Viene inoltre ordinato allo stesso podestà “de havere in toa possanza tutti li cavalli, arme, robbe et ogni altra cosa del dicto Nicolò et del tutto faray una scripta de inventario de cadauna cosa da per sì che non gli manchi niente”,di trattenere e fare un inventario di tutti i beni del carcerato.

Qui di seguito l’inventario con alcune annotazioni dell'autore.
Paro uno de ceste vode,
carnero uno da sella,
berreta una rosa da tenire in capo de nocte,
perponta una da lecto frusta, (frusta=logora)
paro uno de linzoli frusti,
elmeti duy con fornimenti de ramo et penazi et sue bavere, (fornimenti de ramo=decorazioni in rame)
lanze II depente,
celate IIII,
coraze III,
para sexa de schinere,
para IIII de arnesi,
para III de brazali,
para IIII de guanti,
para III de spalaroli,
spada una con paro uno de speroni,
testera una da cavalo d azale,
paro uno de bolze, (borse da sella)
paro uno de stivali,
paga una de vino,
corde III da soma,
sacho uno roto,
paro uno de fianchali con la falda,
pancere II,
caldarello uno da campo, (dovrebbe essere una pentola)
sedella una de ramo, (sedia)
canestrello uno,
scudella una de peltro,
scudelino uno de peltro,
para III de barde, tra le quale gli è una senza pectorale,
selle VIII,
brillie VIII,
cavalo uno sasinato,
cavalo uno bayo scuro chiamato Capriolo,
cavalo uno bayo scuro grande,
cavali ii moreli,
cavali ii bay,
frassata una (coperta pesante spesso usata per coprire i cavalli).

E che fine ha fatto il nostro Niccolò?

Viene condannato all’impiccagione, da come arriveremo all'esecuzione della pena capiamo che non si tratta di un uomo d’arme qualunque.

All’epoca le condanne di impiccagione erano pressoché immediate, in questo caso invece vediamo da parte del Duca diversi tentennamenti che ne ritardano l’esecuzione di oltre un mese.

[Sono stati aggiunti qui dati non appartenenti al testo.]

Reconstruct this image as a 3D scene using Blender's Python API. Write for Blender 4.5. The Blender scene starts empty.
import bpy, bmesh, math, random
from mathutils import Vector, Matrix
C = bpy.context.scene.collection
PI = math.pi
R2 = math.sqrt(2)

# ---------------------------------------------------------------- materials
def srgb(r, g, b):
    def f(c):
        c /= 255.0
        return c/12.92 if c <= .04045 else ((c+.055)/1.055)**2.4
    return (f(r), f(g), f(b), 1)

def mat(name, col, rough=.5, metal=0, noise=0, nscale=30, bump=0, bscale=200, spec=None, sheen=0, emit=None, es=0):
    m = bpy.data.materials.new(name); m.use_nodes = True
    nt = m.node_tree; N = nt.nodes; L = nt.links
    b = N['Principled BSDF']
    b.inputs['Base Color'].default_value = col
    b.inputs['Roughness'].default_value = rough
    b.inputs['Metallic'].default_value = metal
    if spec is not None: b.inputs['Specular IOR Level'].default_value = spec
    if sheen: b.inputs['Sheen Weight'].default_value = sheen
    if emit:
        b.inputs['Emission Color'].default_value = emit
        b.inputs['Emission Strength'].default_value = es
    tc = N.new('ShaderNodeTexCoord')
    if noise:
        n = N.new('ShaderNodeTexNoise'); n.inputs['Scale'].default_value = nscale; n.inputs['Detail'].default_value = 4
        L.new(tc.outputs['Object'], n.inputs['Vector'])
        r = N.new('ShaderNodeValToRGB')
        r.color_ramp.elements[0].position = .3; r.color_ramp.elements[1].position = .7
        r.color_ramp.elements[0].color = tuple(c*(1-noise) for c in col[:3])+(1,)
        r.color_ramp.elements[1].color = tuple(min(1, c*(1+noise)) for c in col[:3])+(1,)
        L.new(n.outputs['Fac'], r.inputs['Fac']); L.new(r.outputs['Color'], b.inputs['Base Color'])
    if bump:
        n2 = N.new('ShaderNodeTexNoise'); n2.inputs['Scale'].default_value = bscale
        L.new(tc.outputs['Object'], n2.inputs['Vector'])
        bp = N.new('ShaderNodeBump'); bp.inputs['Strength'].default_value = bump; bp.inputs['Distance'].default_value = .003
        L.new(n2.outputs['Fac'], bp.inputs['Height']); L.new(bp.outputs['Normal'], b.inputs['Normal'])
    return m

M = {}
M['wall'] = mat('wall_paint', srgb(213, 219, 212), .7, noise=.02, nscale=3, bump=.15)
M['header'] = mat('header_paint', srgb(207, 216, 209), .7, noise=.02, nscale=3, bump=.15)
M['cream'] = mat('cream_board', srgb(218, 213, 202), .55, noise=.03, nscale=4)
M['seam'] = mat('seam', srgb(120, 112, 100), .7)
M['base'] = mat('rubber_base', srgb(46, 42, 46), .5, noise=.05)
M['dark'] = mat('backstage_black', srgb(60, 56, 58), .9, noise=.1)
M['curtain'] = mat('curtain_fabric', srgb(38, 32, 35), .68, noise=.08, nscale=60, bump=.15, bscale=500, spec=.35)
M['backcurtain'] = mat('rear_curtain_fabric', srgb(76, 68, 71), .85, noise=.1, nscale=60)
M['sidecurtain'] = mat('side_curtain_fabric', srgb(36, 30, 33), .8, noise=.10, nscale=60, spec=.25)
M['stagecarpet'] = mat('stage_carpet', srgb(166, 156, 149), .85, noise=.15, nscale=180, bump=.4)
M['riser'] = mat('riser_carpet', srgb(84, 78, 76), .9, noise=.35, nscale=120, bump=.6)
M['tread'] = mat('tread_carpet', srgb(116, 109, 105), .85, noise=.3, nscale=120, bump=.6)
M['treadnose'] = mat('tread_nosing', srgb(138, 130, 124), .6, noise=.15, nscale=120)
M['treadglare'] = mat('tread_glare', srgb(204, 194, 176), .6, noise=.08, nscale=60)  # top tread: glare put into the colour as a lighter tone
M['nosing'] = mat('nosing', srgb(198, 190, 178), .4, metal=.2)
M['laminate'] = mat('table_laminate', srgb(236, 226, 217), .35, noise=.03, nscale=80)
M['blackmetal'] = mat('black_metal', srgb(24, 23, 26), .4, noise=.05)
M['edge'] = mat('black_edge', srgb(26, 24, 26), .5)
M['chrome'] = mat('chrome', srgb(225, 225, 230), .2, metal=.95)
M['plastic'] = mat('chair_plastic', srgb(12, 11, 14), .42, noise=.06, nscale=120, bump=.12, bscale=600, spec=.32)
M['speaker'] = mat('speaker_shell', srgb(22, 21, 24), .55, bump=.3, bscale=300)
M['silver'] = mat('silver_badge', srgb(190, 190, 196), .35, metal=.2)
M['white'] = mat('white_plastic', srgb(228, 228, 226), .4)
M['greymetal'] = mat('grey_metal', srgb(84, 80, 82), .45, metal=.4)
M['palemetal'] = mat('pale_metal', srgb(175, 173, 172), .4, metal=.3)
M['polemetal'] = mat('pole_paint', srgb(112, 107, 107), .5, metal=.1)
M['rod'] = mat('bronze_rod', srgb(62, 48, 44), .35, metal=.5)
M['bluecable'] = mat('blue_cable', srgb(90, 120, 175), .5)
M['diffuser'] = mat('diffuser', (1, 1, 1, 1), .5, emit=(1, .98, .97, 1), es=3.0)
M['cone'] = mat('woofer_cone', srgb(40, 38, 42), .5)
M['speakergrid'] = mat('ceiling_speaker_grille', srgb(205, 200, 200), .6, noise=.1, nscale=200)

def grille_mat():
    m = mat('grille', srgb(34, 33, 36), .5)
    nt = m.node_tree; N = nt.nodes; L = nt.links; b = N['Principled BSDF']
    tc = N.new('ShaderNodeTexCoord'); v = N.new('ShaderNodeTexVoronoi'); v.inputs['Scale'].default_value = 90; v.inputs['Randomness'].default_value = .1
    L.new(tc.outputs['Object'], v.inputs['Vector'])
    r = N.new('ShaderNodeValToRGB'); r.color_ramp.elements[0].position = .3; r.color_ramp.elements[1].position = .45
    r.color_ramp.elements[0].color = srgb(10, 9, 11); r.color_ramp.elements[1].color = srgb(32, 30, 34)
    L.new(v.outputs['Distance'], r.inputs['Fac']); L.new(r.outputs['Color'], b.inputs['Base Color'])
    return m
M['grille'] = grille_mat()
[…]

In un primo tempo si tratta per la sua scarcerazione che potrà avvenire solo con una garanzia di 500 ducati e il giuramento di fedeltà “de stare ali servitii nostri et servirne fidelmente”. (26 aprile 1452)

Fallita la trattativa, il Duca indica al podestà di Pandino di consegnare il detenuto al famiglio ducale Bartolomeo d’Ancona.

Lo stesso Bartolomeo d’Ancona riceve l’ordine di ritirare il prigioniero con una scorta piuttosto corposa per un semplice condannato, vengono infatti impegnati ben “XXV balestreri” per condurlo a Lodi da Pietro da Norcia luogotenente della città dove verrà eseguita la pena. (6 maggio 1452)

L’ultima missiva referente a Niccolò da Verona è del 9 maggio e dal suo contenuto possiamo presumere che la pena abbia avuto luogo. In questa ultima missiva il Duca chiede di consegnare al galuppo Ruoltino “quella zornea de veluto alla divisa nostra et lo zuparelo de velluto che era de Nicolò da Verona”, gli ultimi simboli di un uomo d’arme caduto in disgrazia.

Attraverso questa ricerca all’interno delle missive sforzesche abbiamo ottenuto non solo l’inventario dell’equipaggiamento di un uomo d’arme ma anche uno spaccato di storia e giustizia militare al tempo del Duca Francesco Sforza.